Il y a ici une forme d’écho au dernier précepte du Mandala, lié à la nature de l’esprit. Le temple de marbre semble y répondre. Ses stèles transmettent un savoir qui permet de suivre la voie de Bodhisattva, celui qui a les capacités d’enseigner le dhamma
Reproduction en cire d’un des grands Vénérables enseignant le dharma.
Autre espace consacré au savoir, la bibliothèque Sirinad. Tout comme les autres bâtiments, son toit est fait de tuiles bleues. Le bâtiment est immense et possède un fonds documentaire conséquent, avec 23 885 livres et 6909 vidéos.
Ce fonds est considéré comme la première bibliothèque internationale sur le bouddhisme. C’est une référence mondiale. Le lieu est essentiellement fréquenté par des étudiants en bouddhologie ou en sanskrit. Il faut dire que deux universités sont voisines : l’université Silpakorn et son département de sanskrit et l’université Mahidol. Le fonds est patronné par plusieurs pays de l’ASEAN qui participent à son financement et surtout à son rayonnement en Asie du Sud-Est.
A la droite du bâtiment, se trouve le musée du bouddhisme de Buddhamonthon. Massif, il est composé de deux parties circulaires. C’est surtout un lieu destiné aux écoliers. En effet, si le hall d’exposition et le musée antique peuvent présenter un intérêt pédagogique pour des jeunes enfants, il est peu instructif pour des adultes et surtout pour les étrangers.
On peut quand même découvrir dans une salle sombre les reproductions de plusieurs maîtres. Le musée n’est pas celui de Madame Tussaud, mais les représentations sont cependant très réussies, même si elles perdent de leur humanité tant le cadre les dessert…
Alignement de chaussures d’écoliers à l’entrée d’une des classes du musée du bouddhisme.
Un autre lieu quelque peu surprenant et en pleine adéquation avec la philosophie bouddhique est le refuge pour chiens. A l’extrémité du parc, une île abrite une association de protection des chiens. Les animaux y sont recueillis, soignés, stérilisés puis proposés à l’adoption.
La faune est d’ailleurs très présente dans le parc, avec quelques espèces d’oiseaux qui y ont élu domicile, comme les drongos noirs ou les tourterelles tigrines.

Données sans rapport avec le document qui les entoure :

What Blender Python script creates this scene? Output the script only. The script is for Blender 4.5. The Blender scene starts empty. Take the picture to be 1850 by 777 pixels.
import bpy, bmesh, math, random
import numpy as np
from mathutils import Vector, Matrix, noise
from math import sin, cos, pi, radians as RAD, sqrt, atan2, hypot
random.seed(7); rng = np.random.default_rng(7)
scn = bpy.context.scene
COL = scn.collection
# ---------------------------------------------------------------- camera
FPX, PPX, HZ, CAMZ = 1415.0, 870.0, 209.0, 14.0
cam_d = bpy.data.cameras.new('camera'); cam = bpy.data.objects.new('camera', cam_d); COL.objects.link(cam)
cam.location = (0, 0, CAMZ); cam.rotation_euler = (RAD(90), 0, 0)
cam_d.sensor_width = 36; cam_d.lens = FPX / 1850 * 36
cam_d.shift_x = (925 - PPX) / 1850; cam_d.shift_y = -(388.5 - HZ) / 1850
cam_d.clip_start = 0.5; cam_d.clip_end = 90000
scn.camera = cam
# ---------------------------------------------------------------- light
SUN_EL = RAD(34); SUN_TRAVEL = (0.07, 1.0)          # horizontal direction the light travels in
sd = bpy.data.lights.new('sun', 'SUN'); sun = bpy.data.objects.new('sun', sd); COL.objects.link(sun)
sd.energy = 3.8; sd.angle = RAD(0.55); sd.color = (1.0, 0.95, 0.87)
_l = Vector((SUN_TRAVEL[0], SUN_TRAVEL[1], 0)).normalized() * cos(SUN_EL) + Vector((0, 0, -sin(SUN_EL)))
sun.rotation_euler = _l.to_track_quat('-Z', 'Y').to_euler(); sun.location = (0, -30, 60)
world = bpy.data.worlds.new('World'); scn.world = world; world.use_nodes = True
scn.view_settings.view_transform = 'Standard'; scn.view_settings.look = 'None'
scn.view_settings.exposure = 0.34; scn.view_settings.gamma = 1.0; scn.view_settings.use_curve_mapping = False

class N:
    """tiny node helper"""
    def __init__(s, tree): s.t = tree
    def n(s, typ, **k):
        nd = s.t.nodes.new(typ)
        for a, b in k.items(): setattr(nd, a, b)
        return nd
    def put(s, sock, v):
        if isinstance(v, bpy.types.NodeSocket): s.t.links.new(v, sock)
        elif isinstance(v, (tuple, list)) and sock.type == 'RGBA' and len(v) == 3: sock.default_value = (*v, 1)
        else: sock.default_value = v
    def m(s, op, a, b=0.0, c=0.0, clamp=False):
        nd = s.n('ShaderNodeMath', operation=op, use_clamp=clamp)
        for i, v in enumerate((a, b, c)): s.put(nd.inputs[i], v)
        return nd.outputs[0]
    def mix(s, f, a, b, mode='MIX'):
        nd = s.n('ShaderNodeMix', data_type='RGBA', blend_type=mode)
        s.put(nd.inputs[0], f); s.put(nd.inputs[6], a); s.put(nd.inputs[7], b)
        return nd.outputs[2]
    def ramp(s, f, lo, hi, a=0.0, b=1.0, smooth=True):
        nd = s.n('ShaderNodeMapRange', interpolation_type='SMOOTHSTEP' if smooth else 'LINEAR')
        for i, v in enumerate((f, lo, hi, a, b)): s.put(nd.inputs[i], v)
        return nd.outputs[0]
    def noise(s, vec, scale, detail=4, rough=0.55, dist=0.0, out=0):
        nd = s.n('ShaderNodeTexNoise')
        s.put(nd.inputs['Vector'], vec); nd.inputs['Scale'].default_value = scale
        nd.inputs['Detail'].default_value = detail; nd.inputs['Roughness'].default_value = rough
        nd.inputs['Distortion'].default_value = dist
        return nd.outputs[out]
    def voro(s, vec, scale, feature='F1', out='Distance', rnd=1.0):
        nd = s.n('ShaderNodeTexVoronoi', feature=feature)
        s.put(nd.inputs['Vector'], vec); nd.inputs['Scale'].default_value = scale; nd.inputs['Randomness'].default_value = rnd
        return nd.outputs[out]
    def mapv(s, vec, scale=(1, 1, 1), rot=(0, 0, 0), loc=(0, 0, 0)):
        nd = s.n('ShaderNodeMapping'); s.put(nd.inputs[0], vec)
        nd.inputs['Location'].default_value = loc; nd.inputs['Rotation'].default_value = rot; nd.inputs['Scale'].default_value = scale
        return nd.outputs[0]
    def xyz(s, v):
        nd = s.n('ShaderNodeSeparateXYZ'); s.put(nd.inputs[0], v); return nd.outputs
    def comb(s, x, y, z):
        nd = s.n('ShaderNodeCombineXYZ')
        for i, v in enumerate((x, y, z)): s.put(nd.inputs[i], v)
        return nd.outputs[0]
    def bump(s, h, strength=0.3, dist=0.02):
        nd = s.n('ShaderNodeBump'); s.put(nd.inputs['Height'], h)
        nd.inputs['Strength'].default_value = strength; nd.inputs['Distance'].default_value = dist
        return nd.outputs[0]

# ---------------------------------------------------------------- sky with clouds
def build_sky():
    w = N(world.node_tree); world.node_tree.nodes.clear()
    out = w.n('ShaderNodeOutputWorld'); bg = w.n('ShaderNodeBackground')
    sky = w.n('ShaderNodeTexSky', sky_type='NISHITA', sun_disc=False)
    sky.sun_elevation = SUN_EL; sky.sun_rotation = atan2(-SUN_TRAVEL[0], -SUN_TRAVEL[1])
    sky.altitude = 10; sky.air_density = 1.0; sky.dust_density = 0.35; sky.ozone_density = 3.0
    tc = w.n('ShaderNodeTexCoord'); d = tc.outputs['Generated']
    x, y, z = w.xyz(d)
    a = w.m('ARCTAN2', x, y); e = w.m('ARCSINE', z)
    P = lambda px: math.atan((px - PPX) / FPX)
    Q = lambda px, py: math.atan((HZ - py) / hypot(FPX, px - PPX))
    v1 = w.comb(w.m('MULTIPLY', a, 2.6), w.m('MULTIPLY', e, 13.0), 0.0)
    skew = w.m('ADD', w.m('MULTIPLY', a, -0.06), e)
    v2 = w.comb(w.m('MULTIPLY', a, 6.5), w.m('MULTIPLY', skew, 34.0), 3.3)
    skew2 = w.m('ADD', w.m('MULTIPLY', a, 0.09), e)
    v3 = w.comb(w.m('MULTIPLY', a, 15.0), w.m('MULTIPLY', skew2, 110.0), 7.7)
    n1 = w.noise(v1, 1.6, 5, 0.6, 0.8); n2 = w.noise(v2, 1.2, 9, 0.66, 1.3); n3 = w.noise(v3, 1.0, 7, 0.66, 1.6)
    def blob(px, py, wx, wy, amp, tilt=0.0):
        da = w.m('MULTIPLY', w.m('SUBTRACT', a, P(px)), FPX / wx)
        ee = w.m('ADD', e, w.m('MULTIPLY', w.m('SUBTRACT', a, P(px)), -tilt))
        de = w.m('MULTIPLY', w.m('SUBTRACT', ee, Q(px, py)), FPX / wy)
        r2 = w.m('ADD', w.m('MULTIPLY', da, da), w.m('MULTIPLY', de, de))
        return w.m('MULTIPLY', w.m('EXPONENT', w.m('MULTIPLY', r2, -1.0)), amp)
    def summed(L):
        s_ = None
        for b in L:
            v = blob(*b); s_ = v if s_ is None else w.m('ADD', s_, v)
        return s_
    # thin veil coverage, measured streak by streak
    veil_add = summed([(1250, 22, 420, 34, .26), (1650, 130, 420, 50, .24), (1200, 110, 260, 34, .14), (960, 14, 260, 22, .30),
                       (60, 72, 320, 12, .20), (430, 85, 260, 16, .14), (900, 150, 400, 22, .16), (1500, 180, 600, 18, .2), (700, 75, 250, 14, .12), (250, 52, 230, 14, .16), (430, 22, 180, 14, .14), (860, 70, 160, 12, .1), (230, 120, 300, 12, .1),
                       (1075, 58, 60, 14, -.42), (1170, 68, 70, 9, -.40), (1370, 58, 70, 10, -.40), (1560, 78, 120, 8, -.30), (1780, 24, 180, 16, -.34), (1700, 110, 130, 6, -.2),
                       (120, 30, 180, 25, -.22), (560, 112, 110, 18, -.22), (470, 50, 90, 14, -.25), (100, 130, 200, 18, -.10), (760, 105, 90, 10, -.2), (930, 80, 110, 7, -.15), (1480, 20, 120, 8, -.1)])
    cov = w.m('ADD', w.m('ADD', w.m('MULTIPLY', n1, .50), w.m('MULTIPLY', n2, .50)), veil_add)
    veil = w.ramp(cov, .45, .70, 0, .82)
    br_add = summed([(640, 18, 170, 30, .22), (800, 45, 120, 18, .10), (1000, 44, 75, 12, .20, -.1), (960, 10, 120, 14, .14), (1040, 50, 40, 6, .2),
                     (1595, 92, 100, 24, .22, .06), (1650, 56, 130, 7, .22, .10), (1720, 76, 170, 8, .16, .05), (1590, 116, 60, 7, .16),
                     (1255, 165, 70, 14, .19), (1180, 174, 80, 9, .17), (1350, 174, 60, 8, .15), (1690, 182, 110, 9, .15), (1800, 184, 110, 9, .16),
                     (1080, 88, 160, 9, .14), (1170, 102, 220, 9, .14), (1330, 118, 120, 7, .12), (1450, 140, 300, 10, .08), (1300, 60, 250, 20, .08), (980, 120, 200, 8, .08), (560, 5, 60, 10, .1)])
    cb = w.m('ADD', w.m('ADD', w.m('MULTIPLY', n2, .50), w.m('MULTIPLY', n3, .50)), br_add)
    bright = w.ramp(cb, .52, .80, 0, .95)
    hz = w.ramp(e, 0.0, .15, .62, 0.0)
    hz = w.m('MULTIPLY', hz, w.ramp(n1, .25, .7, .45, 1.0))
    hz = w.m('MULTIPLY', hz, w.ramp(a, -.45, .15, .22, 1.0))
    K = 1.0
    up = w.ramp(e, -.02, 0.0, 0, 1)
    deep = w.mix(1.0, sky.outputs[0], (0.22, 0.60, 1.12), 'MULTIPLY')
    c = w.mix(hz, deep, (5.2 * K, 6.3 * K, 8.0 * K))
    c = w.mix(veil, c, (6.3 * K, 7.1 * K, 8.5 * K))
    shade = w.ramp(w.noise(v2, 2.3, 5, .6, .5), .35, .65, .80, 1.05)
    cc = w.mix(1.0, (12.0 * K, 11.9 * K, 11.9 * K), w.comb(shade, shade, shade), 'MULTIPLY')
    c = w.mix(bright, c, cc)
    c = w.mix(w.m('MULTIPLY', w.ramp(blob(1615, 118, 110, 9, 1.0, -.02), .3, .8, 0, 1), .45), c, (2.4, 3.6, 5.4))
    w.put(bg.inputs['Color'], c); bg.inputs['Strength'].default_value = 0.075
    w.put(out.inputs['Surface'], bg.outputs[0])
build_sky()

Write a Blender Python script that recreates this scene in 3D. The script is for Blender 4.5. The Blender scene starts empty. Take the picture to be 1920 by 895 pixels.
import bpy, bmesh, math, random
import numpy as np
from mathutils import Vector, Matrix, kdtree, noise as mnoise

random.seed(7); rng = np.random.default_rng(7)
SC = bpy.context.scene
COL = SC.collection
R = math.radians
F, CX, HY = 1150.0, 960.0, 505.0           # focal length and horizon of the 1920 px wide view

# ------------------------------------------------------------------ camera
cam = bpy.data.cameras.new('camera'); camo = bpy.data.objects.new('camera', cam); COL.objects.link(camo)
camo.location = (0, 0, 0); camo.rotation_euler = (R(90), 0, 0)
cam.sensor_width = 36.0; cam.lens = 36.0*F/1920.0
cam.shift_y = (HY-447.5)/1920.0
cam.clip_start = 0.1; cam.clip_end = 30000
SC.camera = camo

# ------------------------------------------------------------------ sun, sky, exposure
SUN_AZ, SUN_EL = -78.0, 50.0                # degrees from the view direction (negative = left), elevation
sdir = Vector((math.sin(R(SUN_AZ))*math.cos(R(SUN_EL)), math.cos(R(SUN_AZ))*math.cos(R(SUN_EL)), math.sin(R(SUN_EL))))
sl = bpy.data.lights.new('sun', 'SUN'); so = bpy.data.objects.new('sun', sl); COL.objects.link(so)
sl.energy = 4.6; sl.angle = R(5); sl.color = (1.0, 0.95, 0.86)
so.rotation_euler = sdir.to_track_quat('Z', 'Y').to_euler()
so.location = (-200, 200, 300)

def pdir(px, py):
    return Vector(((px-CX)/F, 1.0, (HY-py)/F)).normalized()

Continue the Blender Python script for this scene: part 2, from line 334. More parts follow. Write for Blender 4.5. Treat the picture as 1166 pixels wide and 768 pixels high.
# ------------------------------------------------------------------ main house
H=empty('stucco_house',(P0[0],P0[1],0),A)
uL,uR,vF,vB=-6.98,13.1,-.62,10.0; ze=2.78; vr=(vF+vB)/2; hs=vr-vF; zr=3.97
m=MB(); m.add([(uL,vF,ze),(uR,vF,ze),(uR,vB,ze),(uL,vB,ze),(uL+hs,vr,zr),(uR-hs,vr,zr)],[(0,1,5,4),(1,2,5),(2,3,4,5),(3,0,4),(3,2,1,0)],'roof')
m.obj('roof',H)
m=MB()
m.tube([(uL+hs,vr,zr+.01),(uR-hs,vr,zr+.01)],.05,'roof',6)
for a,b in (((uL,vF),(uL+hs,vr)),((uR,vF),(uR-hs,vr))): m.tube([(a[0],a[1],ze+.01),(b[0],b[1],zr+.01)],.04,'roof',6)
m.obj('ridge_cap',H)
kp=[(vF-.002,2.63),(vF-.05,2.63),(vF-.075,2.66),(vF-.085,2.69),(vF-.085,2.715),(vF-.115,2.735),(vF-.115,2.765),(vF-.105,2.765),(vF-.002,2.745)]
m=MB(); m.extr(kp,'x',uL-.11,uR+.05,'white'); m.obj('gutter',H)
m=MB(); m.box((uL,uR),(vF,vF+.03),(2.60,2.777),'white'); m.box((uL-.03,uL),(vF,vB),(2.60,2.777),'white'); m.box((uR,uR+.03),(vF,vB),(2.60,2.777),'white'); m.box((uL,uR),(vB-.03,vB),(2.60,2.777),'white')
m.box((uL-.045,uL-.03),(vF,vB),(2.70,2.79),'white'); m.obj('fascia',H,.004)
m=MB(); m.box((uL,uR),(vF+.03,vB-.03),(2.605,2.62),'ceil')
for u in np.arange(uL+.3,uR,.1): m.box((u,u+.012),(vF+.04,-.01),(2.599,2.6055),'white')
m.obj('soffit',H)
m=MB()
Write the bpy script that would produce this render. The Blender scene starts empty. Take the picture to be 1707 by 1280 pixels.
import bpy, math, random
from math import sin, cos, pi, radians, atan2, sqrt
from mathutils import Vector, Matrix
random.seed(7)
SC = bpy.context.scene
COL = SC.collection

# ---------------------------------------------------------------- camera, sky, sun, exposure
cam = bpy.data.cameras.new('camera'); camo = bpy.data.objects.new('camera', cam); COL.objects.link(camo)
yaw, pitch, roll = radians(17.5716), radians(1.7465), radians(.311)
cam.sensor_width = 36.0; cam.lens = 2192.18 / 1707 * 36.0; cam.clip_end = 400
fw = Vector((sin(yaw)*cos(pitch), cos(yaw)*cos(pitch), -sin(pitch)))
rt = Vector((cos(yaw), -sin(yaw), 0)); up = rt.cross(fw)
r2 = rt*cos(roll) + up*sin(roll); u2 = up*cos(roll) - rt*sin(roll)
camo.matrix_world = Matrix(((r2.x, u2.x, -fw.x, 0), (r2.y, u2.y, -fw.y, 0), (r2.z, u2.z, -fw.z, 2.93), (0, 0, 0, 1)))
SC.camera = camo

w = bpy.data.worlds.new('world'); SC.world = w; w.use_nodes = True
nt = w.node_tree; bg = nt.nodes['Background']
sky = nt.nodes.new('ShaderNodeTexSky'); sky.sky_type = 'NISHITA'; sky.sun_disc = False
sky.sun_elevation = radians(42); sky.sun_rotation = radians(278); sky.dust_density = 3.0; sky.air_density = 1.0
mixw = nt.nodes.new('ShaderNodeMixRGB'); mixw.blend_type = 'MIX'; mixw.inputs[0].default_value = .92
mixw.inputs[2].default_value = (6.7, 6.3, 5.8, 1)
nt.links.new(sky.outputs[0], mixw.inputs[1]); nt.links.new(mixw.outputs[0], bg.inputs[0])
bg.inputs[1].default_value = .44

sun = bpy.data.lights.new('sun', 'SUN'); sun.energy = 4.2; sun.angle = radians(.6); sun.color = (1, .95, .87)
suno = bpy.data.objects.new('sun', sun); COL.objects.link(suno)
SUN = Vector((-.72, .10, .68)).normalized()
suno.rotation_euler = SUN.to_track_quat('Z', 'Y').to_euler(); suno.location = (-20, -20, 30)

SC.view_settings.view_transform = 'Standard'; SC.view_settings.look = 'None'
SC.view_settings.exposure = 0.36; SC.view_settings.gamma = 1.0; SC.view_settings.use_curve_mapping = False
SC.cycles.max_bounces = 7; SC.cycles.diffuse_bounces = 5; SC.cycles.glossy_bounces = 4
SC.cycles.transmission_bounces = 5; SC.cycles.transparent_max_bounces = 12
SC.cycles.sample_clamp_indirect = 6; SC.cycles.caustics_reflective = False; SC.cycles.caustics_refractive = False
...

A cela s’ajoute dans tous les points d’eau la présence de carpes et de tortues qui profitent pleinement de la nourriture donnée abondamment par les visiteurs. C’est d’ailleurs une des activités préférées des Thaïlandais qui viennent le week-end en famille avec de gros sacs de pain de mie ou de boulettes pour poissons.
Un des nombreux cours d’eau et îlots composant le majestueux parc de Buddhamonthon.
Différents aménagements ont été construits pour qu’un maximum de personnes viennent passer la journée à Buddhamonthon. On s’y rend aussi bien pour la sieste que pour se promener.
D’autres profitent du cadre pour faire du sport : jogging ou vélo – ce dernier étant le meilleur moyen pour découvrir le parc. Les routes y sont parfaitement aménagées et toute la famille peut profiter d’un cadre sûr et protégé.
Attention toutefois, le parc n’est ni un espace dédié à la bronzette, ni à la consommation d’alcool, interdite. Des panneaux rappellent aux visiteurs que vous êtes avant tout dans un lieu spirituel qui s’affiche fièrement comme le centre du bouddhisme.